Unfortunately the imagery many people who agree with me use here is "If I steal your bicycle I've taken your ability to use the bicycle. If I copy your music, you've lost nothing and still can enjoy your own copy. You've only been deprived of the value of some labor that you have to embrace Marx's Labor Theory of Value to put a price on. In fact I've done you a favor because if I like it I might buy the album."
This is a bad analogy, because what if your bicycle is rusty and has two flat tires and you were never, ever, planning to use it again and you left your garage open? If I take it, that's still theft, right? Most people would say yes. Hence the anti-IP libertarian is hoist on his own petard. If depriving you of something you never meant to use again can still be theft, maybe stealing music is stealing.
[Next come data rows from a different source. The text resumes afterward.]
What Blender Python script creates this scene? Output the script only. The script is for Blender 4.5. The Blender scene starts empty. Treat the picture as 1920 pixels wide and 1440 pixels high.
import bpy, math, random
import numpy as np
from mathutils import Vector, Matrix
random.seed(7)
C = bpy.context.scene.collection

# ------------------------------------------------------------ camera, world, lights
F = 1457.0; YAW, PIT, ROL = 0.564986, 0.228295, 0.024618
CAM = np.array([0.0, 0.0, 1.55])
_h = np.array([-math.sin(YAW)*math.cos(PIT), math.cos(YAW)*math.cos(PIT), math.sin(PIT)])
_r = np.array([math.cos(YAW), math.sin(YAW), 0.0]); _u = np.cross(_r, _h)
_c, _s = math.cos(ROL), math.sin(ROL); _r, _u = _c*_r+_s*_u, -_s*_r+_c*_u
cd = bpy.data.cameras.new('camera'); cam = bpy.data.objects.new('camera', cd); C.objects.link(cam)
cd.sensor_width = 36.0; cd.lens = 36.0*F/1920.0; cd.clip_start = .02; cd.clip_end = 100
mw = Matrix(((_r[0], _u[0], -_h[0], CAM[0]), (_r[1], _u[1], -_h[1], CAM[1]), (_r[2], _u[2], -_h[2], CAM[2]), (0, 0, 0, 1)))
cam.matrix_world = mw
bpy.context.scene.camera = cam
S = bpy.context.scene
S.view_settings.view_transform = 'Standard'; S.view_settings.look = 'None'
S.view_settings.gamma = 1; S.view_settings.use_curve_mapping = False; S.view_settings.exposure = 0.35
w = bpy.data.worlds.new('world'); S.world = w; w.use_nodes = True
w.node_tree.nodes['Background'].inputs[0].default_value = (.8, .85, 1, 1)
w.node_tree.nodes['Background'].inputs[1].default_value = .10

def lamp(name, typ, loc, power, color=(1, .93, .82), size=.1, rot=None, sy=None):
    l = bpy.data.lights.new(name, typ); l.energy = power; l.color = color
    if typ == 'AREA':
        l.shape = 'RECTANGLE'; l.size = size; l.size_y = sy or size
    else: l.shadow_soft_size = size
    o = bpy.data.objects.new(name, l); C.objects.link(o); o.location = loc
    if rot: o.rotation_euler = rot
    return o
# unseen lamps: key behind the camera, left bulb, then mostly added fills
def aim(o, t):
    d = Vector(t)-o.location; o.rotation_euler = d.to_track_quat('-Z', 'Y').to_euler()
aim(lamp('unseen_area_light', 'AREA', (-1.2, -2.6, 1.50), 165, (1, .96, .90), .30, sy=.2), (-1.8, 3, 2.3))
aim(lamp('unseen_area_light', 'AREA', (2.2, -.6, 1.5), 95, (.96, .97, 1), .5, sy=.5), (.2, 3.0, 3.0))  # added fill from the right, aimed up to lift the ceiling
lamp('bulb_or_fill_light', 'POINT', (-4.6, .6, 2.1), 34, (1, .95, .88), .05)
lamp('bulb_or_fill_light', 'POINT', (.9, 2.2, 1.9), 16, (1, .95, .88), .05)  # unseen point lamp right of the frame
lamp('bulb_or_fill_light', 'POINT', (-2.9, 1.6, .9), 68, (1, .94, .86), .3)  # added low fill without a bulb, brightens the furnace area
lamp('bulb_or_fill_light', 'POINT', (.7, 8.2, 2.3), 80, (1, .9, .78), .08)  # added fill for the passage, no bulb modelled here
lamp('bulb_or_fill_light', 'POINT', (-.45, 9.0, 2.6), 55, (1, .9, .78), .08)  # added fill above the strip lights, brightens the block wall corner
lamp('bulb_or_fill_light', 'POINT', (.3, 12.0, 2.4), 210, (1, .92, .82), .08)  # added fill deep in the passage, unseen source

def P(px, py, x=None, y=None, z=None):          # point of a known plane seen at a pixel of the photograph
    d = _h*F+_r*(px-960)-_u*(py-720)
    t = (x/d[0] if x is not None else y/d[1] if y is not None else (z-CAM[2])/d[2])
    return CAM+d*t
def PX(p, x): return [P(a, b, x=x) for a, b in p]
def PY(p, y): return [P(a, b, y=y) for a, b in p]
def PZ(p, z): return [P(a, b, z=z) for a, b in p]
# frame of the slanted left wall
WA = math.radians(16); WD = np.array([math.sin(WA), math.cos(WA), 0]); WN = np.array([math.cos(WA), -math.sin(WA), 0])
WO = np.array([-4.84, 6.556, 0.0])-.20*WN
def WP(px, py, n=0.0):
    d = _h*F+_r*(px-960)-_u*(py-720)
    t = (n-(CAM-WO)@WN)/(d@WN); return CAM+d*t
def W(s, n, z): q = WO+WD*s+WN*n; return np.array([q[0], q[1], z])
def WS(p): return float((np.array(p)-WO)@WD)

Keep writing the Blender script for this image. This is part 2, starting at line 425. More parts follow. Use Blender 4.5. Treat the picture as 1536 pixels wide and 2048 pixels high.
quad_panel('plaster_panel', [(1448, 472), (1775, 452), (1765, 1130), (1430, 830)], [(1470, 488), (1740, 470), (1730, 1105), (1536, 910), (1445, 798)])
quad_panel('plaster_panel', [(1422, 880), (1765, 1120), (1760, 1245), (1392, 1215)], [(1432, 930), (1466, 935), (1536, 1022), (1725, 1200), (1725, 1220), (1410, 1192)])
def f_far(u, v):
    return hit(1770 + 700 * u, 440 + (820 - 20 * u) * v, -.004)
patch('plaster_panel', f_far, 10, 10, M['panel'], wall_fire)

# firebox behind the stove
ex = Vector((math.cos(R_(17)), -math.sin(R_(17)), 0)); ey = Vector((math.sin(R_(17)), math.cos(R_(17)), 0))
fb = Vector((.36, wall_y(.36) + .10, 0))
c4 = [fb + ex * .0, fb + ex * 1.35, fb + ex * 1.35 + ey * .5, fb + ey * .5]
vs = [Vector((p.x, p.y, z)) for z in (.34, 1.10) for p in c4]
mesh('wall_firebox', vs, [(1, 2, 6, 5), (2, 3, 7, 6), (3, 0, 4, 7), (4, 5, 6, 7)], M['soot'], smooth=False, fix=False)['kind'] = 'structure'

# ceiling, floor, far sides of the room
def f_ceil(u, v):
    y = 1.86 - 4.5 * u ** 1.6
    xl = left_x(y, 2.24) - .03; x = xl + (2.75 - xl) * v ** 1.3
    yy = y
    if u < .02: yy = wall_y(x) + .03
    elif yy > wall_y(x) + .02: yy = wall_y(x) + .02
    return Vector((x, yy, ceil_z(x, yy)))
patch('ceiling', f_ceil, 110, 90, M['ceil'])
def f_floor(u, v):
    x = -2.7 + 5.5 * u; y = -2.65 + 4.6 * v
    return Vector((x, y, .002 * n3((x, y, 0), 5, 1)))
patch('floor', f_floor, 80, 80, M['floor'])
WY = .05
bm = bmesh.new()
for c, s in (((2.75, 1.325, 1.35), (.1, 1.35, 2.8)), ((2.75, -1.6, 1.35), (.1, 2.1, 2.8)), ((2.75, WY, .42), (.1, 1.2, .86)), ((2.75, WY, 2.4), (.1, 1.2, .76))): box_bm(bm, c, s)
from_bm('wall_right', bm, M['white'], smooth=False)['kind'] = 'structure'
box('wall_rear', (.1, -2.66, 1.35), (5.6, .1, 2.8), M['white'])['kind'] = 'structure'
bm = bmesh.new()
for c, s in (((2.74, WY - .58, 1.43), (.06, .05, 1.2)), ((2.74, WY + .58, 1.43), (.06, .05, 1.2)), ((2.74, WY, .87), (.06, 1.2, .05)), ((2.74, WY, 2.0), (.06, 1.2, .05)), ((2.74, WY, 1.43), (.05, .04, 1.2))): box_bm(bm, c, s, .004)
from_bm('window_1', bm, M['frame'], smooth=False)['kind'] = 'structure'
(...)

But if you understand that theft is just a matter of social consensus this becomes easier. Why is it theft to take your rusty bicycle and not theft to copy your music? Because it works that it should be, and therefore we should be able to get most of our fellow citizens to agree that it is.
The argument from popularity is a logical fallacy and a hell of a way to run a civilization ("Fat, drunk, and stupid is no way to go through life, son"). Yet here we are.